[Entries with scene source code]
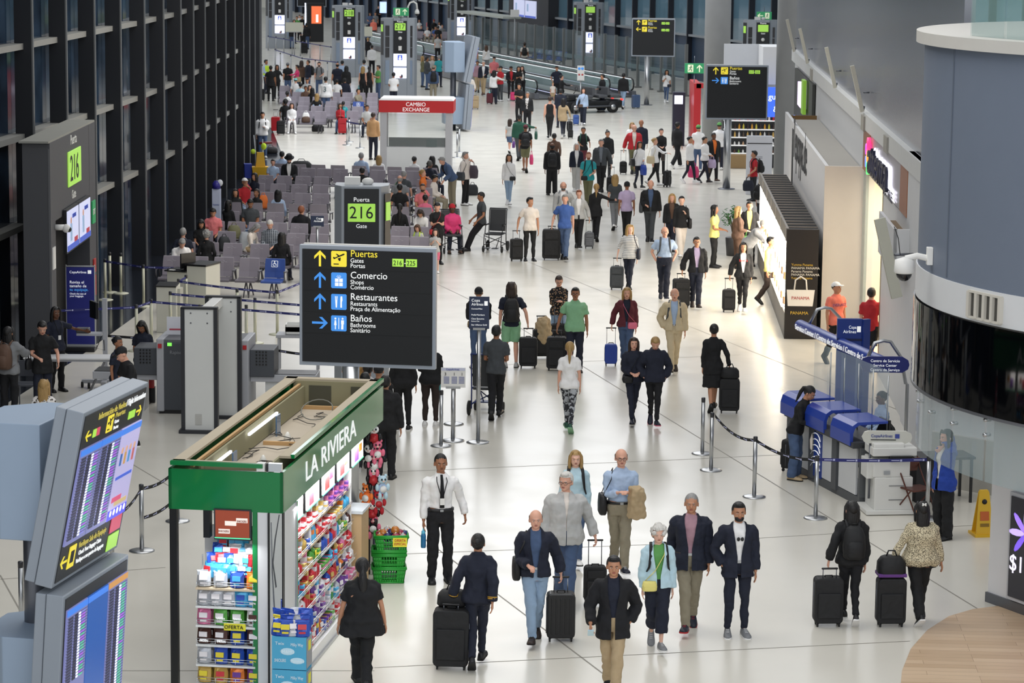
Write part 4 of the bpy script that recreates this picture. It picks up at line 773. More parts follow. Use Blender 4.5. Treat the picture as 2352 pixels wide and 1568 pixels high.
def pict(par, x, z, s, kind, y=-.075):
    bgm = YEL if kind == 'plane' else BLU; g = G(); h = s / 2; r = s * .06; g.prism([(x - h + r, z - h), (x + h - r, z - h), (x + h, z - h + r), (x + h, z + h - r), (x + h - r, z + h), (x - h + r, z + h), (x - h, z + h - r), (x - h, z - h + r)], y - .003, y, bgm)
    f = BRD if kind == 'plane' else LW; p = lambda L: g.prism([(x + a * s, z + b_ * s) for a, b_ in L], y - .007, y - .003, f)
    if kind == 'plane': p([(-.33, -.02), (.34, .26), (.38, .33), (.28, .34), (-.12, .14), (-.30, .06)]); p([(-.02, .12), (.1, .17), (-.12, .32), (-.2, .32)]); p([(-.08, .02), (.12, .1), (.10, -.12), (.03, -.14)]); p([(-.38, .1), (-.30, .12), (-.22, .0), (-.33, -.02)]); p([(-.34, -.36), (.0, -.36), (.0, -.30), (-.34, -.30)])
    elif kind == 'gift':
        for a in (-.25, .02):
            for b_ in (-.36, -.1): p([(a, b_), (a + .23, b_), (a + .23, b_ + .22), (a, b_ + .22)])
        g.tube([(x + .0 * s, y - .006, z + .14 * s), (x - .14 * s, y - .006, z + .24 * s), (x - .06 * s, y - .006, z + .34 * s), (x, y - .006, z + .14 * s), (x + .06 * s, y - .006, z + .34 * s), (x + .14 * s, y - .006, z + .24 * s), (x, y - .006, z + .14 * s)], .015 * s, f, 4)
    elif kind == 'fork': p([(-.2, -.36), (-.12, -.36), (-.1, .1), (-.08, .36), (-.12, .36), (-.13, .12), (-.15, .12), (-.15, .36), (-.18, .36), (-.18, .12), (-.2, .12), (-.21, .36), (-.25, .36), (-.23, .1)]); p([(.1, -.36), (.2, -.36), (.2, .0), (.24, .1), (.22, .36), (.12, .36), (.1, .2)])
    elif kind == 'wc':
        for a in (-.22, .24): g.cyl((x + a * s, y - .003, z + .3 * s), (x + a * s, y - .007, z + .3 * s), .065 * s, f, n=10)
        p([(-.3, -.12), (-.26, .2), (-.18, .2), (-.14, -.12), (-.19, -.12), (-.19, -.38), (-.25, -.38), (-.25, -.12)]); p([(.15, -.38), (.29 + .0, -.38), (.3, -.05), (.33, -.05), (.33, .2), (.15, .2), (.15, -.05), (.17, -.05)]); p([(-.02, -.36), (.02, -.36), (.02, .36), (-.02, .36)])
    return g.obj('pictogram', par)
def dirsign(u, vb, D, rows, label, nums=None, rz=-.16, zb=2.42, nm='direction_sign'):
    X = atD(u, vb, D).x; t = thing(nm, label, 'sign', (X, D, 0), rz); w, h = 2.15, 1.88; zc = zb + h / 2
    g = G(); g.box((0, 0, zc), (w, .12, h), mat('9aa2ad', .4, .2)); g.box((0, .11, zc + .03), (w * .97, .1, h * .98), mat('c8c6c0', .5)); g.obj('frame', t, bev=.006); g = G(); g.box((0, -.065, zc), (w - .1, .02, h - .12), BRD); g.obj('panel', t)
    g = G(); g.cyl((-.28, .05, 0), (-.28, .05, zb), .13, STEEL, n=24); g.obj('post', t); g = G(); g.lathe([(.3, 0), (.3, .02), (.14, .03)], STEELD, 20, (-.28, .05, 0)); g.obj('base_plate', t)
    x0 = -w / 2 + .03; z0 = zc + h / 2 - .2
    for i, (d, k, a, b_, c) in enumerate(rows):
        z = z0 - i * .335; y_ = k == 'plane'; arrow(t, x0 + .3, z, .25, d, YEL if y_ else BLU); pict(t, x0 + .6, z, .245, k)
        for s, wd, dz, sz, m in ((a, 0, .045, .15, YEL if y_ else LW), (b_, 0, -.045, .095, LW), (c, 0, -.125, .095, LW)): text(s, sz, m, t, (x0 + .78, -.078, z + dz - .005), sx=.95)
        g = G(); g.box((0, -.076, z - .165), (w - .12, .002, .004), mat('06070a')); g.obj('row_line', t)
        if nums and nums[i]:
            for k_, s in enumerate(nums[i]): g = G(); g.box((x0 + 1.53 + k_ * .21, -.078, z - .03), (.175, .008, .12), LGR); gp_ = g.obj('gate_number_plate', t); text(s, .105, BRD, gp_, (x0 + 1.455 + k_ * .21, -.085, z - .068), sx=.9)
            text('-', .1, LW, t, (x0 + 1.625, -.08, z - .06))
    return t
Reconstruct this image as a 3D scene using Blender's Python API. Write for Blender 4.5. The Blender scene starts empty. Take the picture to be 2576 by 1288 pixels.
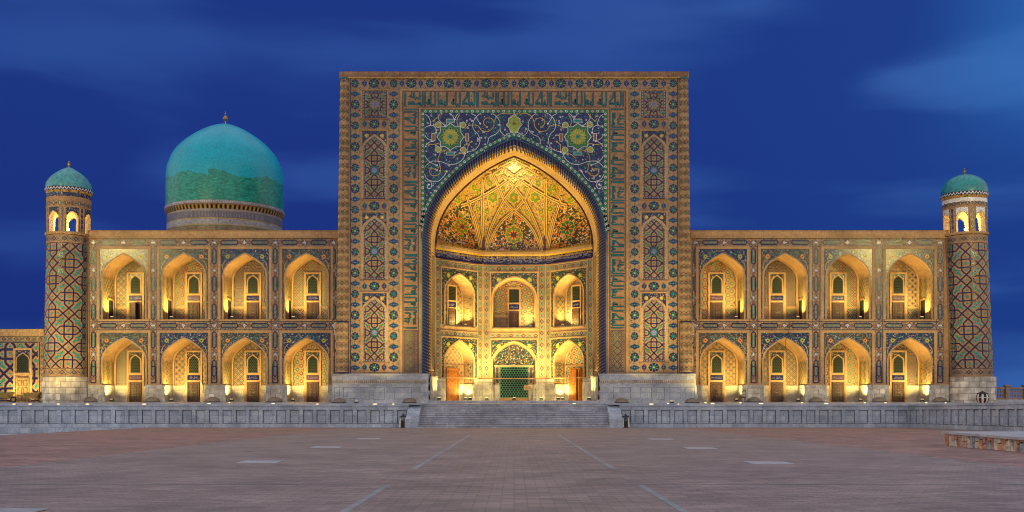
import bpy, math, random
from mathutils import Vector, Matrix
R = math.radians
scene = bpy.context.scene
C = scene.collection
# ------------------------------------------------------------------ camera
EYE = 2.16; CD = 85.0; F = 2550.0
cam_d = bpy.data.cameras.new('camera'); cam = bpy.data.objects.new('camera', cam_d); C.objects.link(cam)
cam.location = (0, -CD, EYE); cam.rotation_euler = (R(90), 0, 0)
cam_d.sensor_fit = 'HORIZONTAL'; cam_d.sensor_width = 36; cam_d.lens = 36 * F / 2575
cam_d.shift_x = -0.0021; cam_d.shift_y = 0.1398; cam_d.clip_end = 3000
scene.camera = cam
# ------------------------------------------------------------------ world: blue hour sky, afterglow behind the viewer
w = bpy.data.worlds.new('World'); scene.world = w; w.use_nodes = True
nt = w.node_tree; nt.nodes.clear()
def N(t, kind, **kw):
    n = t.nodes.new(kind)
    for k, v in kw.items(): setattr(n, k, v)
    return n
out = N(nt, 'ShaderNodeOutputWorld'); bg = N(nt, 'ShaderNodeBackground')
tc = N(nt, 'ShaderNodeTexCoord'); sep = N(nt, 'ShaderNodeSeparateXYZ')
nt.links.new(tc.outputs['Generated'], sep.inputs[0])
def wmath(op, a, b=None, c=None):
    n = N(nt, 'ShaderNodeMath', operation=op)
    for i, x in enumerate((a, b, c)):
        if x is None: continue
        if isinstance(x, (int, float)): n.inputs[i].default_value = x
        else: nt.links.new(x, n.inputs[i])
    return n.outputs[0]
def wmix(f, a, b):
    n = N(nt, 'ShaderNodeMix', data_type='RGBA')
    if isinstance(f, (int, float)): n.inputs[0].default_value = f
    else: nt.links.new(f, n.inputs[0])
    for i, x in ((6, a), (7, b)):
        if isinstance(x, tuple): n.inputs[i].default_value = (*x, 1)
        else: nt.links.new(x, n.inputs[i])
    return n.outputs[2]
def wrange(v, a, b, lo=0.0, hi=1.0):
    n = N(nt, 'ShaderNodeMapRange', interpolation_type='SMOOTHSTEP')
    nt.links.new(v, n.inputs[0])
    for i, x in zip((1, 2, 3, 4), (a, b, lo, hi)): n.inputs[i].default_value = x
    return n.outputs[0]
mp = N(nt, 'ShaderNodeMapping'); mp.inputs['Scale'].default_value = (1.0, 1.0, 4.6); mp.inputs['Rotation'].default_value = (0, R(10), 0); mp.inputs['Location'].default_value = (0.4, 3.1, 0.7)
nt.links.new(tc.outputs['Generated'], mp.inputs[0])
no = N(nt, 'ShaderNodeTexNoise'); no.inputs['Scale'].default_value = 3.0; no.inputs['Detail'].default_value = 5; no.inputs['Roughness'].default_value = 0.42
no.inputs['Distortion'].default_value = 0.35
nt.links.new(mp.outputs[0], no.inputs['Vector'])
cl = wrange(no.outputs['Fac'], 0.44, 0.68)
side = wrange(sep.outputs['X'], -0.12, 0.55)
base = wmix(side, (0.0105, 0.029, 0.200), (0.012, 0.046, 0.245))
high = wrange(sep.outputs['Z'], 0.02, 0.34)
base = wmix(wmath('MULTIPLY', high, 0.35), base, (0.017, 0.055, 0.28))
cloud = wmix(side, (0.030, 0.085, 0.335), (0.038, 0.125, 0.40))
front = wmix(wmath('MULTIPLY', cl, wmath('MULTIPLY_ADD', side, 0.22, 0.68)), base, cloud)
front = wmix(wmath('MULTIPLY', wrange(sep.outputs['X'], 0.33, 0.47), wrange(sep.outputs['Z'], 0.16, 0.32, 0.0, 0.55)), front, (0.035, 0.19, 0.56))
back = wmix(wrange(sep.outputs['Z'], 0.0, 0.7), (1.32, 1.19, 1.14), (0.72, 0.75, 0.90))
dy = wmath('MULTIPLY', sep.outputs['Y'], -1.0)
zen = wrange(sep.outputs['Z'], 0.5, 0.95)
col = wmix(zen, front, (0.68, 0.72, 0.88))
col = wmix(wrange(dy, -0.84, 0.0), col, back)
nt.links.new(col, bg.inputs['Color']); bg.inputs['Strength'].default_value = 1.0
nt.links.new(bg.outputs[0], out.inputs[0])
scene.view_settings.view_transform = 'Standard'; scene.view_settings.look = 'None'
scene.cycles.filter_width = 1.05
scene.view_settings.exposure = 0.0; scene.view_settings.gamma = 1.0
WARM = (1.0, 0.765, 0.215)
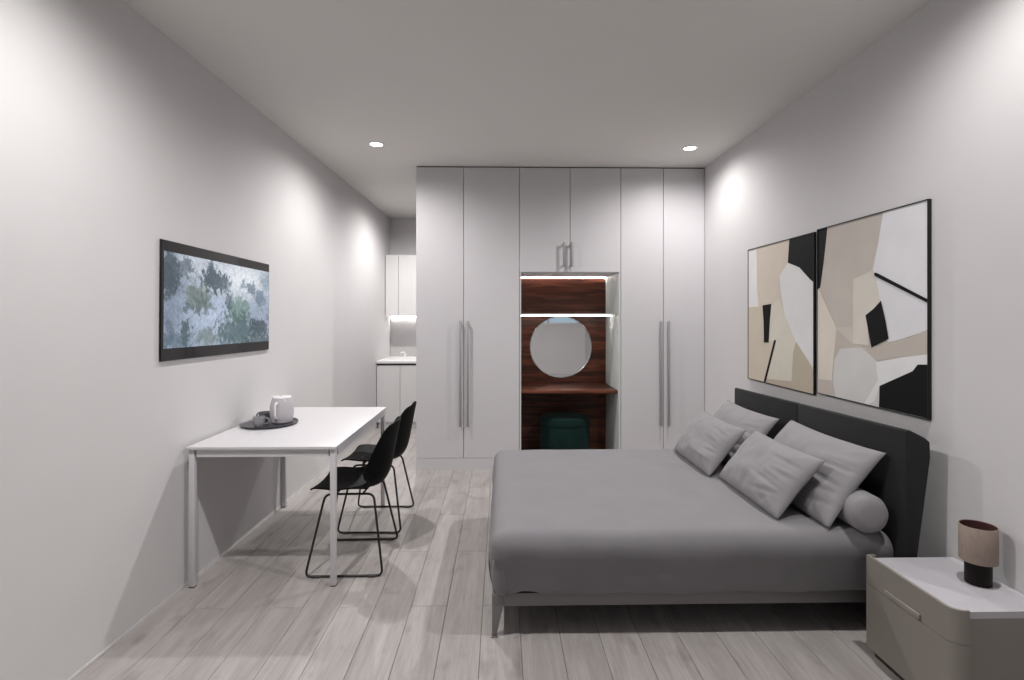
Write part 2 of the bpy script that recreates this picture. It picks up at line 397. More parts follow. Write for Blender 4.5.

WHAT TO PRODUCE: Read through the data and copy every line where "script" shows up.

ANSWER TO THIS TASK:
Write part 4 of the bpy script that recreates this picture. It picks up at line 773. More parts follow. Use Blender 4.5. Treat the picture as 2352 pixels wide and 1568 pixels high.
Write part 2 of the bpy script that recreates this picture. It picks up at line 397. More parts follow. Write for Blender 4.5.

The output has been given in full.